Why is the number of ways of choosing $0$ items from $n$ items $1$?
When you phrase it in plain English, the answer isn't necessarily totally clear. It might seem reasonable to argue that there are $0$ ways of choosing $0$ things from $n$, since choosing $0$ things isn't really a choice. However, when mathematicians talk about "the number of ways to choose $0$ from $n$," we mean something a bit more specific.
A few ways of describing what we mean:
- The number of subsets of an $n$-element set with $0$ elements (and we always assume the empty set counts)
- The number of functions from a $0$-element set to an $n$-element set, up to permutations of the domain (there's exactly one function from the empty set to any set).
- The coefficient of $x^0y^n$ in the expansion of the binomial $(x+y)^n$.
All of these agree that there is one way to choose $0$ out of $n$ things, and all of these perspectives are mathematically very useful. Thus the perspective that there is a way to choose $0$ out of $n$ things is universal in mathematics.

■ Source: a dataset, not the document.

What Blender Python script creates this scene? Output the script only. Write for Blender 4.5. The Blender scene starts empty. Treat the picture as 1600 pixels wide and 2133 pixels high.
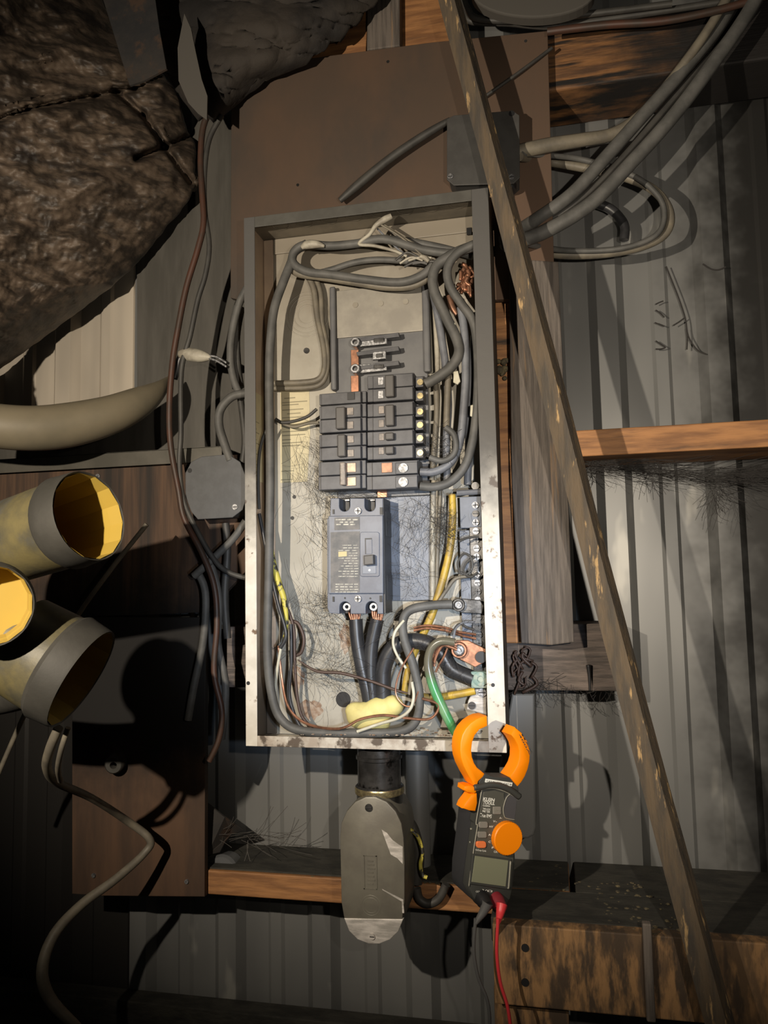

This wasn't always so obvious to everyone: for instance, I have heard of an early 20th century mathematician who insisted in his books that all intersections be nonempty to be defined. It seems to me that this would be consistent with refusing to accept the empty set as a subset, and with saying there are $0$ ways to choose $0$ things from $n$. But this would make for lots of inconvenient circumlocutions, so we've settled pretty firmly on the other solution.
Perhaps a little duality argument can help to provide some intuition.
Given a bag of $n$ balls, consider these two tasks:
- choose $k$ balls inside the bag, and remove them from the bag
- choose $n-k$ balls inside the bag, and remove all the others from the bag
Intuition suggests that these tasks are essentially the same: choosing which $k$ balls we remove corresponds to choosing which $n-k$ balls we keep in the bag.
Indeed, there are as many ways to choose $k$ balls (to remove) as there are to choose $n-k$ balls (to keep).
In particular, to determine how many ways we have to choose (and remove) $0$ balls, we can equivalently count how many ways we have to choose (and keep) $n-0=n$ balls. In your own question, you agree on there being only one way to choose $n$ balls out of $n$. Hence, "one way to choose what to keep" can be restated as "one way to choose what to remove".
Well, since it's possible to choose 0 items from $n$, there must be at least one way to do it. And every way to do it is the same (I admit, this part is harder to formalize), so there is at most one way.
For comparison, there is no way to choose $n+1$ items out of $n$, and equivalently ${n \choose n+1} = 0$.